**Task to carry out:** Pictures excluded, reproduce exactly the lines below from the one with "Reconstruct this image" through the one with "from mathutils import Vector, Matrix, noise", both included.

**Material shown:**
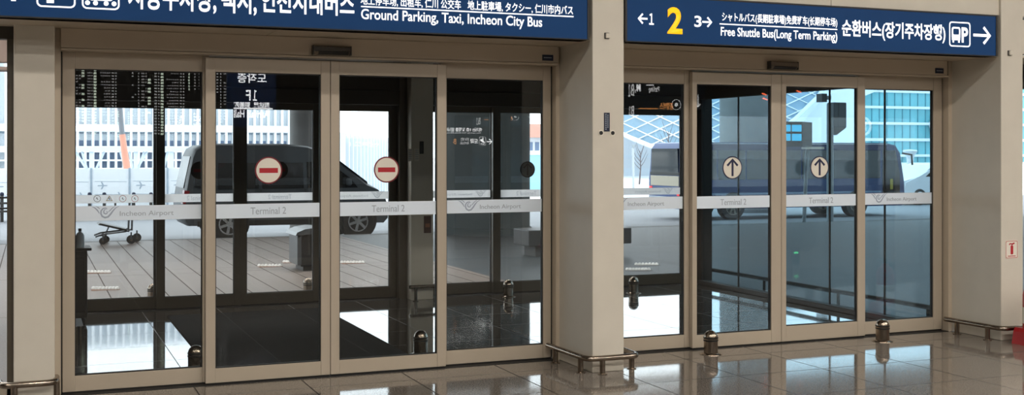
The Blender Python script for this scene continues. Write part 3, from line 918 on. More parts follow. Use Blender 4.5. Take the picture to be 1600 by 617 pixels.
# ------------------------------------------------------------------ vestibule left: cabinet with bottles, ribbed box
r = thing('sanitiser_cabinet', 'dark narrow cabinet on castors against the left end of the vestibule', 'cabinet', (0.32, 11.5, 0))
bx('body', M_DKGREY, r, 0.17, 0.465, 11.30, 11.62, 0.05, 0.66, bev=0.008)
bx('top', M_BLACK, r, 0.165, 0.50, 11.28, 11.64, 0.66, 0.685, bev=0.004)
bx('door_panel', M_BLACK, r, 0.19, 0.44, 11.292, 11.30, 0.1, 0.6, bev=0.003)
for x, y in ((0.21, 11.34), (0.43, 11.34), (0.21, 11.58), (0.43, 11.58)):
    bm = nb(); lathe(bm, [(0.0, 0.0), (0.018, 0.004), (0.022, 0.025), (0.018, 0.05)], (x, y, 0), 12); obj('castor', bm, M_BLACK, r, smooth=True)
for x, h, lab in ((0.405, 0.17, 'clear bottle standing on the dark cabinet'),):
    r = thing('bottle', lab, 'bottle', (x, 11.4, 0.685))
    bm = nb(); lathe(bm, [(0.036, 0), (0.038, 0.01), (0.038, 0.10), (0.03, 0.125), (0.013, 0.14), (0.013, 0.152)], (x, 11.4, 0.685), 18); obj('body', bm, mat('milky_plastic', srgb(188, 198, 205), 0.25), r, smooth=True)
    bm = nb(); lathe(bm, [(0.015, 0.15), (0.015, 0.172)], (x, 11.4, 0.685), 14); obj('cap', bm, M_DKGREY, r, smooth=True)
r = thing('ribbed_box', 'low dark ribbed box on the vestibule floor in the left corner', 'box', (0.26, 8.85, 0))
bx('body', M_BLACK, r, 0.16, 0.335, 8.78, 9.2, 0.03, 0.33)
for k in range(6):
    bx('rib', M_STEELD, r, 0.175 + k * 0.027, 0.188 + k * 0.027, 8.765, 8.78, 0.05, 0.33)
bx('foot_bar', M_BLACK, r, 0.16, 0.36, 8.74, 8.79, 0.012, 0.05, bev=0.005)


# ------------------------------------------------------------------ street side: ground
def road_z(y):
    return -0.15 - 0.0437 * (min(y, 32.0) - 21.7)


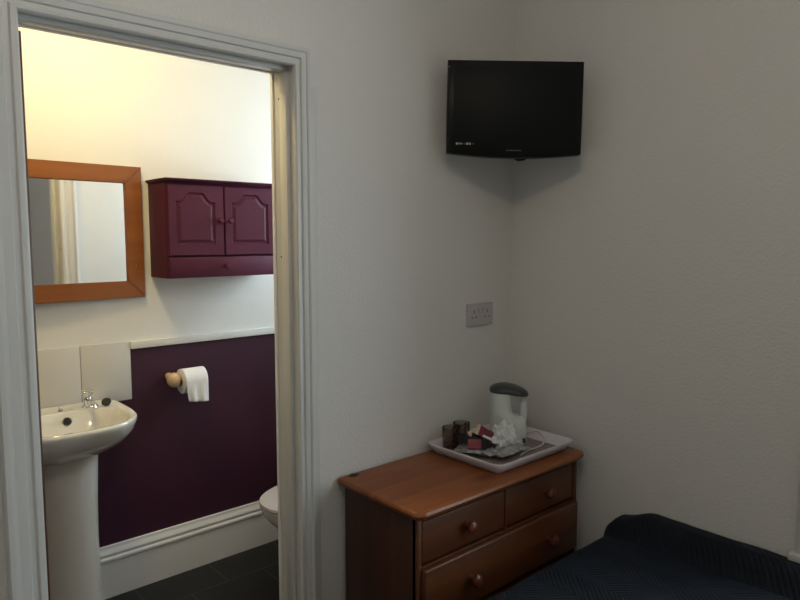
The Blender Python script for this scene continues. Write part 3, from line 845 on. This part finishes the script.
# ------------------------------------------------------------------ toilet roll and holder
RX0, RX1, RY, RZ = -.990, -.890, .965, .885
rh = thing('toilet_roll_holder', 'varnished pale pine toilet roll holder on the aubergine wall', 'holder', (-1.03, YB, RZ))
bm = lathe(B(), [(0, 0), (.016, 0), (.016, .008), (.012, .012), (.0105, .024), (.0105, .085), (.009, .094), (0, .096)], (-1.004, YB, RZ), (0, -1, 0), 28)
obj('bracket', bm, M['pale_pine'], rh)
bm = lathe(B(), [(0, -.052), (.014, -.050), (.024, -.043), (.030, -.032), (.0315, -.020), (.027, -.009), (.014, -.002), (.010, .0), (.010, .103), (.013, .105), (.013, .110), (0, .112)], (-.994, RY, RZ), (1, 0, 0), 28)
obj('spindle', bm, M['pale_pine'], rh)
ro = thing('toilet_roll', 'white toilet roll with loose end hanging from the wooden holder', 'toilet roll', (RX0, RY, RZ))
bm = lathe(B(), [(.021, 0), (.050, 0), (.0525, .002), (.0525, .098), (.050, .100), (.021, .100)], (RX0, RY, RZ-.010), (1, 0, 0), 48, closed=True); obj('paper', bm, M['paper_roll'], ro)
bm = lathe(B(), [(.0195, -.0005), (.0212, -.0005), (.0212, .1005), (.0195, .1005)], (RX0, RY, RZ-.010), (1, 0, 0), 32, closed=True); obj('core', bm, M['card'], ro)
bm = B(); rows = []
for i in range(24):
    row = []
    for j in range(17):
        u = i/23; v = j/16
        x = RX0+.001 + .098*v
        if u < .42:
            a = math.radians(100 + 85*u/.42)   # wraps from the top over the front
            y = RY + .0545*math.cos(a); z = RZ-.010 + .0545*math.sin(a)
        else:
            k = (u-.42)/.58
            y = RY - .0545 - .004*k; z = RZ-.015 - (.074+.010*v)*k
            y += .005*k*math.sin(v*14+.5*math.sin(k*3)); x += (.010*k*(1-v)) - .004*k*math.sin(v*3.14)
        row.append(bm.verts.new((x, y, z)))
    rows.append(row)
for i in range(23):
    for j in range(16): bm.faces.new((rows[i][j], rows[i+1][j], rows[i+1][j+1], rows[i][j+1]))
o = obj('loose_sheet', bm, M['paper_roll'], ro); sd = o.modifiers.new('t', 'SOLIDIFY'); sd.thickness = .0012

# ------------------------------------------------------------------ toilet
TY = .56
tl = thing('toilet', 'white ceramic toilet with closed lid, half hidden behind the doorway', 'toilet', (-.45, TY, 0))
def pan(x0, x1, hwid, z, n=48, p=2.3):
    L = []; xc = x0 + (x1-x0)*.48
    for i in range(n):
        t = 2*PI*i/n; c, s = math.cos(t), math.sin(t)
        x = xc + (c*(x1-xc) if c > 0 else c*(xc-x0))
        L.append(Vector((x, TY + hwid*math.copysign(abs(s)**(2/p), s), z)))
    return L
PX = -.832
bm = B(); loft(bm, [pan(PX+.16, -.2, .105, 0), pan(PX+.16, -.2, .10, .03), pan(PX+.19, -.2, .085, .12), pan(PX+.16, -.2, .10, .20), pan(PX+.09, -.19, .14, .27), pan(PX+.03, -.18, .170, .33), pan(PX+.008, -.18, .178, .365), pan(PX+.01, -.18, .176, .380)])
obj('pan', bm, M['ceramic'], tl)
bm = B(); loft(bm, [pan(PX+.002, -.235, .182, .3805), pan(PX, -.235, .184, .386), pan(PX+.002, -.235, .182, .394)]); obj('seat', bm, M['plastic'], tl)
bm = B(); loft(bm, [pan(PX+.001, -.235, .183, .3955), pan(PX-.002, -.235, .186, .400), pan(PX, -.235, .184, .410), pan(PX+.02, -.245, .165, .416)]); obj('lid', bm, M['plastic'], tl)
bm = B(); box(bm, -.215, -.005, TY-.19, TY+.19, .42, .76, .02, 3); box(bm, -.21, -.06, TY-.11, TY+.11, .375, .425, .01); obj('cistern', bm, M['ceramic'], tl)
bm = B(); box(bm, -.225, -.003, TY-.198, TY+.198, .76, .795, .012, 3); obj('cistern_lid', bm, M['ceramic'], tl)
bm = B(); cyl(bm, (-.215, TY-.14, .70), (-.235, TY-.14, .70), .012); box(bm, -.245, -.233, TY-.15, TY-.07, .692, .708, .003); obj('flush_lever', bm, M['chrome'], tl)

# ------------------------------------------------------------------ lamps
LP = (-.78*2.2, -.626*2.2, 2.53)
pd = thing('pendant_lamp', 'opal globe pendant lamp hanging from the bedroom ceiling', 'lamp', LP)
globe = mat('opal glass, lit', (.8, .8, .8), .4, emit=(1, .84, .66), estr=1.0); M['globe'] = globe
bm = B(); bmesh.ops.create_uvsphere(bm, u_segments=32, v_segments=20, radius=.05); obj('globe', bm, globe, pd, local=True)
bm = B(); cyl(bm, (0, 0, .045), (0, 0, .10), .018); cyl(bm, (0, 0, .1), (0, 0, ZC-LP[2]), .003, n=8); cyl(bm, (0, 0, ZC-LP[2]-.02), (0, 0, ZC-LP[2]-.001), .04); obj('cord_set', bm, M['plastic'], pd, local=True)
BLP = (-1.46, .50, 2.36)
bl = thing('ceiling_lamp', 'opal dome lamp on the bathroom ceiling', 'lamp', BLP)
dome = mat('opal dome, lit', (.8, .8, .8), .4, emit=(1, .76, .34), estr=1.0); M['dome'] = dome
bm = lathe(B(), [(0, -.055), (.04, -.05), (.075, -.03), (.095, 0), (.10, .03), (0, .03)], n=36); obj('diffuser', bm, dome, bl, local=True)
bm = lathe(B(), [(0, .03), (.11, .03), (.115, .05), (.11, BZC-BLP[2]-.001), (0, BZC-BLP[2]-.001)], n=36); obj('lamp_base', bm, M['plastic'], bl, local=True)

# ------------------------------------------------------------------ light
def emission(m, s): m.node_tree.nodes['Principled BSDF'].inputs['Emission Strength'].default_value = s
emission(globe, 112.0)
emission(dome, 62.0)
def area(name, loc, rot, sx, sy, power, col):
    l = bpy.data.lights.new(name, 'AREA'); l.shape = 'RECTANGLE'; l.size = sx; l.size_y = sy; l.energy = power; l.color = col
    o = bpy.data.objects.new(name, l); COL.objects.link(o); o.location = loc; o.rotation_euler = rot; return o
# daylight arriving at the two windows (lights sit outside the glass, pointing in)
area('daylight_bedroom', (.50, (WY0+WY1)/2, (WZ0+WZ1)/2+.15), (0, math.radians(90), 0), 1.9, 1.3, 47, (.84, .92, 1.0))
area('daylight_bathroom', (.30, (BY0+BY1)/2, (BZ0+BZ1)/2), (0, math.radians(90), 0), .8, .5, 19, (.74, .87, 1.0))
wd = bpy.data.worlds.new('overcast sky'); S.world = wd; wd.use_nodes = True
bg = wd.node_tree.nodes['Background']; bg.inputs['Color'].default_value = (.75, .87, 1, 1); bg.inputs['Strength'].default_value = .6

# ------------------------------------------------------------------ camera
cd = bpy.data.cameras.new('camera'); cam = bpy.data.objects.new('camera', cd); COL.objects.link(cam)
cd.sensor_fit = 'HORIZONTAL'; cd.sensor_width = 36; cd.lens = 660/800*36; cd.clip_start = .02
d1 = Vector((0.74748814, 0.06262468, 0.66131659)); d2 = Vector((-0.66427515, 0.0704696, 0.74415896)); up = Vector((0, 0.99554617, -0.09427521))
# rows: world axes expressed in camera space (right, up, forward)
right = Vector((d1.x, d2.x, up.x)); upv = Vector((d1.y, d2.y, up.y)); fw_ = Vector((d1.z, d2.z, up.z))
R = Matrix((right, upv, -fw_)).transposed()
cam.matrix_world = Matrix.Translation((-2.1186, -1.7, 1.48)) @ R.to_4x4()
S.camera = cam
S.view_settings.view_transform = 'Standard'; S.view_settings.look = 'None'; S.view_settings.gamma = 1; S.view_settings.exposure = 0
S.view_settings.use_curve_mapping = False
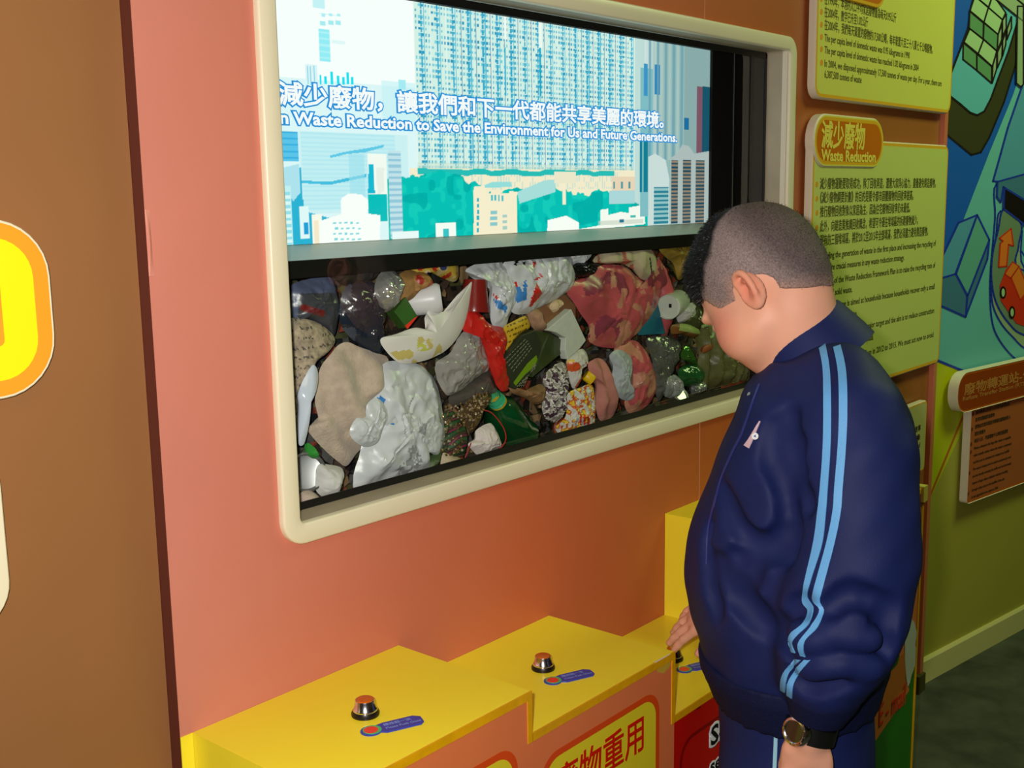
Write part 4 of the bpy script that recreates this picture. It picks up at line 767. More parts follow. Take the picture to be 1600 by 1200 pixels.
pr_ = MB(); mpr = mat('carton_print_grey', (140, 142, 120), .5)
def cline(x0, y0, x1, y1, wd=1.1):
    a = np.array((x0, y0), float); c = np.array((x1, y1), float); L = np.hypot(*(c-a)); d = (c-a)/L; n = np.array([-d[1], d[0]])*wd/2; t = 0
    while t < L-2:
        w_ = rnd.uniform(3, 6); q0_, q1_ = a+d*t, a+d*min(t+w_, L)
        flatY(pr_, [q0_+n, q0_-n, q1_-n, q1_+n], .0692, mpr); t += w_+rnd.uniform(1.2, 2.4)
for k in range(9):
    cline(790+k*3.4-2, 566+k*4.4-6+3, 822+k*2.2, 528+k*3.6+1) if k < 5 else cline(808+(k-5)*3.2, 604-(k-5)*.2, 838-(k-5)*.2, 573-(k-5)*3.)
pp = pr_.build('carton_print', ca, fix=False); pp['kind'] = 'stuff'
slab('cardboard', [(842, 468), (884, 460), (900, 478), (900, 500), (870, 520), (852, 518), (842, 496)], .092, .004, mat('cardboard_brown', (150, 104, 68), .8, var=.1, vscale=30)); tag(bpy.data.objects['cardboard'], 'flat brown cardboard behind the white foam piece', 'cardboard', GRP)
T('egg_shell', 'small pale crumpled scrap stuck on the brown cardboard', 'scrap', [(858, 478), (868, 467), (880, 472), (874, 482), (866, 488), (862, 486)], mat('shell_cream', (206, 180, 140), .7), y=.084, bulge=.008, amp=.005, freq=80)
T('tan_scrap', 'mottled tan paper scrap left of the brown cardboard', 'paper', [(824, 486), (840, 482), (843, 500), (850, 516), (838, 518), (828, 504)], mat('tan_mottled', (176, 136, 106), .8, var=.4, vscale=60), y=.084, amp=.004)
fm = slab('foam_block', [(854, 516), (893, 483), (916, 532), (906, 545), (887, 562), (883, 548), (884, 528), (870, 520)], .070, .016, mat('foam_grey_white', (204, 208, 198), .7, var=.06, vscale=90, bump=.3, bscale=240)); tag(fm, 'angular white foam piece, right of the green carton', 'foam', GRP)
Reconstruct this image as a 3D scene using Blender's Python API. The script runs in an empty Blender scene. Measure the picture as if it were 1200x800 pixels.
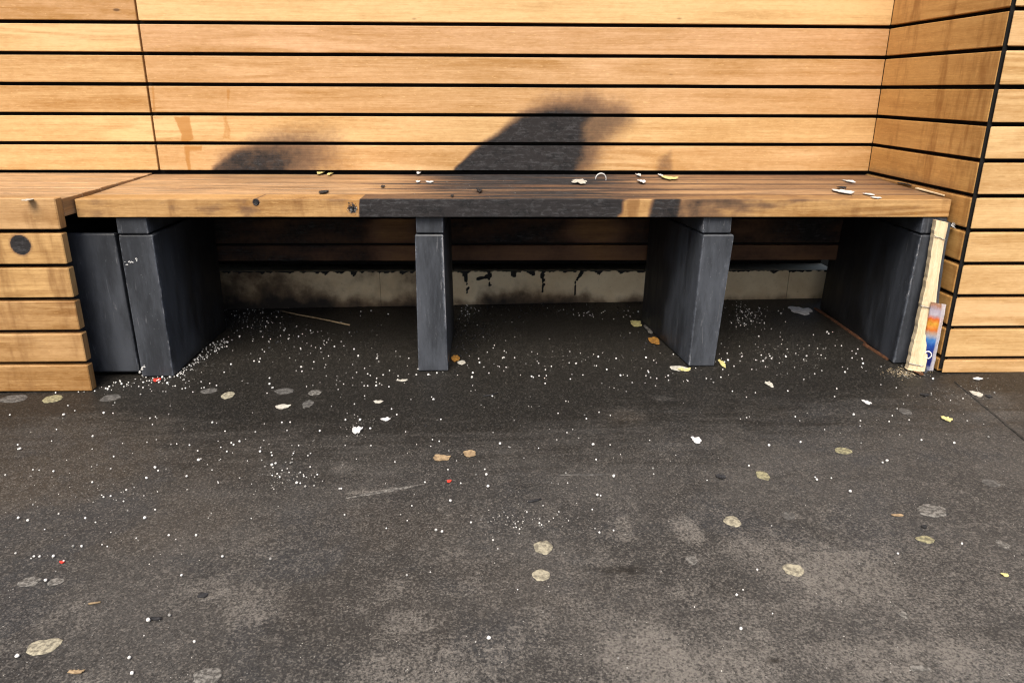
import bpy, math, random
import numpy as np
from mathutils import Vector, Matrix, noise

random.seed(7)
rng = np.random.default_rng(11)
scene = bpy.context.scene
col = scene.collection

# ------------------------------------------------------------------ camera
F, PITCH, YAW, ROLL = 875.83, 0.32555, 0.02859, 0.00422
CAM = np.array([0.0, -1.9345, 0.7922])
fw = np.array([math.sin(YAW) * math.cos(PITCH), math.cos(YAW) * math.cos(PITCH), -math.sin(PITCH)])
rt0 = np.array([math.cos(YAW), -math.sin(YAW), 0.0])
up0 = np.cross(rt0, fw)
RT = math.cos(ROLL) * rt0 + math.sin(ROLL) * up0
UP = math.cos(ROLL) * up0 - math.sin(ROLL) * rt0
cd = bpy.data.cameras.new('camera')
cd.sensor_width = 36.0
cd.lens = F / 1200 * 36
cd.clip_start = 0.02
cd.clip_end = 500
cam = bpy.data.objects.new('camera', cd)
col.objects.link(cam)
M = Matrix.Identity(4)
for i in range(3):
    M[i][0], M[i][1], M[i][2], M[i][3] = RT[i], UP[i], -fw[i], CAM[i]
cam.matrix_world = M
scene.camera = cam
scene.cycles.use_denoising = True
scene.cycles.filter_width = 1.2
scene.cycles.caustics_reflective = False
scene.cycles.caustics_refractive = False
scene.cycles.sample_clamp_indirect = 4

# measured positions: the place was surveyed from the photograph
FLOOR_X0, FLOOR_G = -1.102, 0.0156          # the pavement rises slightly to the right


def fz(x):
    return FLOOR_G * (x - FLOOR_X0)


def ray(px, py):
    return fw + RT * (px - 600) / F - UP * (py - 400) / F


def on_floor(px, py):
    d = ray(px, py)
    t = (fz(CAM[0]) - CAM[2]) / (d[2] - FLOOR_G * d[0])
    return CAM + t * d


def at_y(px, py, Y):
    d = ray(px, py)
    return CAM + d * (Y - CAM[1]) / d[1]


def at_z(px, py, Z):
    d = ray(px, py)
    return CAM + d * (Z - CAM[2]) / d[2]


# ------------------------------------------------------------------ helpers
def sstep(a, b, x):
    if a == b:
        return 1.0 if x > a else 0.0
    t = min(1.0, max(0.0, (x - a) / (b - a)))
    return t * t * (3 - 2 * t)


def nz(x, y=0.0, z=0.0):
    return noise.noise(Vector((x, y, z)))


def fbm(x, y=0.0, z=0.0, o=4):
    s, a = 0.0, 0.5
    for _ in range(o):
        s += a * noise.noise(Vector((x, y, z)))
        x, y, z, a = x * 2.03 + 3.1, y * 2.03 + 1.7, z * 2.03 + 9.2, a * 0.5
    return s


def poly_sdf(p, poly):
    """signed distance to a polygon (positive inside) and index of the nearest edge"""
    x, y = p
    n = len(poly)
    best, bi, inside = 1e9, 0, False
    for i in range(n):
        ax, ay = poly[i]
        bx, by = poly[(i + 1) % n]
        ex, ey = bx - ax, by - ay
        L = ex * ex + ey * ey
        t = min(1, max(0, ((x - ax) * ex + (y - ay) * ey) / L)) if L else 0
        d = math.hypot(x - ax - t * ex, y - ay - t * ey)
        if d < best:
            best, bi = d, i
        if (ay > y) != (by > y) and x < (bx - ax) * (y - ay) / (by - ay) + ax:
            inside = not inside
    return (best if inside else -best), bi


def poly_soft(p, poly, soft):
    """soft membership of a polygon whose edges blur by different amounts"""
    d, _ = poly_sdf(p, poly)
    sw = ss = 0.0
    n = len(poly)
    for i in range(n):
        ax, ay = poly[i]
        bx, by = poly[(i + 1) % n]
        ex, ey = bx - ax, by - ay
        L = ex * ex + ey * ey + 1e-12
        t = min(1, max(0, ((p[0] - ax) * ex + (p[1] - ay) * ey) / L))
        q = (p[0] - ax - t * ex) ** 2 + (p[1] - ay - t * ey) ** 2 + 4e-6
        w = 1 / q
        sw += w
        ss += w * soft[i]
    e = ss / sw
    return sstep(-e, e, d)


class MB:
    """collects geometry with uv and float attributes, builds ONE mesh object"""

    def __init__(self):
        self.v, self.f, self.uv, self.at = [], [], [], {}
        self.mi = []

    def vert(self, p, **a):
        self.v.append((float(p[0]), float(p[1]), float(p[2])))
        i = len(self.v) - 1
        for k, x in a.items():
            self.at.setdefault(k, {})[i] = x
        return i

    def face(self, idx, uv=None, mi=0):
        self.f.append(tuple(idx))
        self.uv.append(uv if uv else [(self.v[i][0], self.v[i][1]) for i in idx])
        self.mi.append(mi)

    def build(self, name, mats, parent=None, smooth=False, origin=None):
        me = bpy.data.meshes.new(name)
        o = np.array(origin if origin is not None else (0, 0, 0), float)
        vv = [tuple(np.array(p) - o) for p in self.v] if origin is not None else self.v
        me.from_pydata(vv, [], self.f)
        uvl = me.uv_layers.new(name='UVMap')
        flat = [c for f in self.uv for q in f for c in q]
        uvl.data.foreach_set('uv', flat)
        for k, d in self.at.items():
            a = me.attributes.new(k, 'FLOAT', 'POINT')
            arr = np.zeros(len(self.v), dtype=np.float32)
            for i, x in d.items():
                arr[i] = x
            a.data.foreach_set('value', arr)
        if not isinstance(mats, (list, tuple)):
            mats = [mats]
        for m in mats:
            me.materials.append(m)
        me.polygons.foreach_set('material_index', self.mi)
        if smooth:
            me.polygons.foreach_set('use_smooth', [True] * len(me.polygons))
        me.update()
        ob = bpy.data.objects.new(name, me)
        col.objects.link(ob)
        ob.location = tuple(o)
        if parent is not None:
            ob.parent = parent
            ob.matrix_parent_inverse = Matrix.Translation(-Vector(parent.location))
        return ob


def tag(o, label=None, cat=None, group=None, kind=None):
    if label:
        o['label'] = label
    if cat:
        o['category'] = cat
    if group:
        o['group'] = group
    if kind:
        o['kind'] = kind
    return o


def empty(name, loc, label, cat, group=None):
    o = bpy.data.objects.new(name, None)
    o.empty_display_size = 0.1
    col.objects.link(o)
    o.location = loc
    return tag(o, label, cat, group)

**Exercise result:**
Reconstruct this image as a 3D scene using Blender's Python API. The script runs in an empty Blender scene. Measure the picture as if it were 1200x800 pixels.
import bpy, math, random
import numpy as np
from mathutils import Vector, Matrix, noise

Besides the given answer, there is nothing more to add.